Coincido con Adam Smith en que no es "la benevolencia del carnicero, del cervecero o del panadero", sino su mero interés, lo que hace que podamos disponer cada día de alimentos en la tienda o el supermercado. Como además soy hobbesiano, voy incluso más allá: no es la benevolencia del prójimo, sino el poder coercitivo y punitivo del Estado, lo que me permite pasear tranquilamente por la calle y estar relativamente seguro en mi hogar. No me trago esa sandez anarquista de "vaciemos las cárceles": si eso ocurriera, yo sería el primero en huir del país o atrincherarme en mi casa provisto de una buena escopeta de cañones recortados. En el trullo debería haber incluso más gente, sobre todo tanto rufián enchaquetado con amiguitos en cargos públicos, animales disecados en casa y esposas adosadas a un visón.
Y es que la maldad y, sobre todo, la estupidez ajenas son elementos que deben tenerse siempre en cuenta para evitarse muchos disgustos en la vida: que se lo digan si no al Cándido de Voltaire... El pensamiento buenista yerra en no tomarlos como constantes de la conducta humana, como elementos no erradicables dada la naturaleza de nuestra especie (en el resto de los primates parece que ocurre algo parecido). Lo cierto es que la convivencia sería un infierno si el orden social se derrumbara y hubiese que confiar exclusivamente en la buena voluntad del prójimo -y no en el aparato coercitivo y punitivo de un Estado democrático- para andar por la vida sin problemas: no me cabe la menor duda de que el mundo se convertiría en algo parecido al 'Mad Max' de Mel Gibson o a 'La carretera' de Cormac McCarthy. La moralidad se disolvería como azucarillo en leche caliente, por mucho capital social que tenga un país (más en Suecia que en España, y más en nuestro país que en Guatemala).
No hace falta recurrir a la ficción, ya que ahí tenemos el caso de la Yugoslavia de principios de los años 90 (por poner un ejemplo cultural y temporalmente cercano). Gente que conocía aquel país no salía de su asombro al enterarse de las atrocidades allí perpetradas. Quizá no se fijaron bien en el comportamiento de los porteros de discoteca o de los hooligans futboleros. Porque, no nos engañemos, en todos los sitios hay un cierto número de potenciales asesinos y torturadores que no pasan de la potencia al acto hasta que no se dan las circunstancias propicias para ello; si se dieran, si se resquebrajase el orden democrático o estallara el caos, no se portarían mejor que Ratko Mladic (que en paz descanse muy pronto).

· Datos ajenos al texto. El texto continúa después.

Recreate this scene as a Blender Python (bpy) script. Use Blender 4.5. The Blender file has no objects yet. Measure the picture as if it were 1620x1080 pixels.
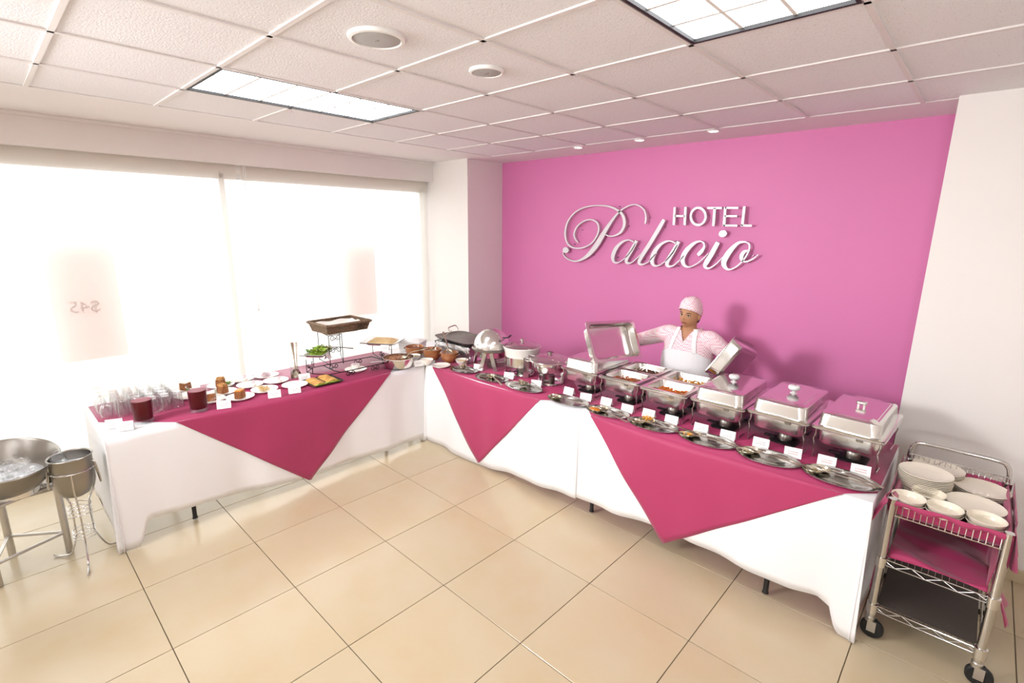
import bpy, bmesh, math, random
from mathutils import Vector, Matrix, Euler
random.seed(7)
PI = math.pi
S = bpy.context.scene
COL = S.collection

# ---------------------------------------------------------------- camera
FPX, YAW, PITCH, ROLL = 792.98, 0.753006, 0.222961, 0.010196
CAM = Vector((3.79751, -0.37519, 2.01812))
_f = Vector((-math.sin(YAW) * math.cos(PITCH), math.cos(YAW) * math.cos(PITCH), -math.sin(PITCH)))
_r0 = Vector((math.cos(YAW), math.sin(YAW), 0))
_u0 = _r0.cross(_f)
_r = math.cos(ROLL) * _r0 + math.sin(ROLL) * _u0
_u = -math.sin(ROLL) * _r0 + math.cos(ROLL) * _u0
cd = bpy.data.cameras.new('camera'); cam = bpy.data.objects.new('camera', cd); COL.objects.link(cam)
cd.sensor_fit = 'HORIZONTAL'; cd.sensor_width = 36; cd.lens = FPX / 1620 * 36; cd.clip_start = 0.02
cam.matrix_world = Matrix.Translation(CAM) @ Matrix((_r, _u, -_f)).transposed().to_4x4()
S.camera = cam

def at(px, py, **k):
    """the point of the place seen at a pixel, on a plane x=, y= or z= of the room"""
    d = _f + _r * ((px - 810) / FPX) - _u * ((py - 540) / FPX)
    for n, v in k.items():
        i = 'xyz'.index(n)
        return CAM + d * ((v - CAM[i]) / d[i])

# ---------------------------------------------------------------- world, lights, exposure
S.view_settings.view_transform = 'Standard'; S.view_settings.look = 'None'
S.view_settings.gamma = 1; S.view_settings.use_curve_mapping = False
S.view_settings.exposure = 0.52
wd = bpy.data.worlds.new('overcast sky'); S.world = wd; wd.use_nodes = True
wd.node_tree.nodes['Background'].inputs[0].default_value = (0.97, 0.98, 1.0, 1)
wd.node_tree.nodes['Background'].inputs[1].default_value = 3.2
try:
    S.cycles.max_bounces = 10; S.cycles.transparent_max_bounces = 24; S.cycles.caustics_reflective = False; S.cycles.caustics_refractive = False
    S.cycles.sample_clamp_indirect = 6
except Exception: pass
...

O sea, que más vale que nunca salgan de la puerta de la discoteca o del fondo sur del estadio para ponerse al frente de un control de carretera o de una brigada paramilitar...
Afortunadamente, los malos son una minoría, pero lo suficiente -con el inestimable auxilio de la amplia legión de estúpidos- como para amargar la existencia al resto de la humanidad. Los buenos son más numerosos que los malos, pero estos últimos suelen ser más poderosos. Por eso, si se diera la circunstancia sumamente improbable de tener juntos bajo un mismo techo a Mladic, a los gorilas que matan o dejan en coma a periodistas en Rusia -y a quienes les pagan-, a los otros primates que matan y descuartizan en México -y a sus respectivos jefes-, al amigo guineano de Bono, a la cúpula de Al Qaeda y a la junta militar birmana en pleno (no he pretendido ser exhaustivo), y alguien decidiera que volasen al cielo, no seré yo quien se lo afee.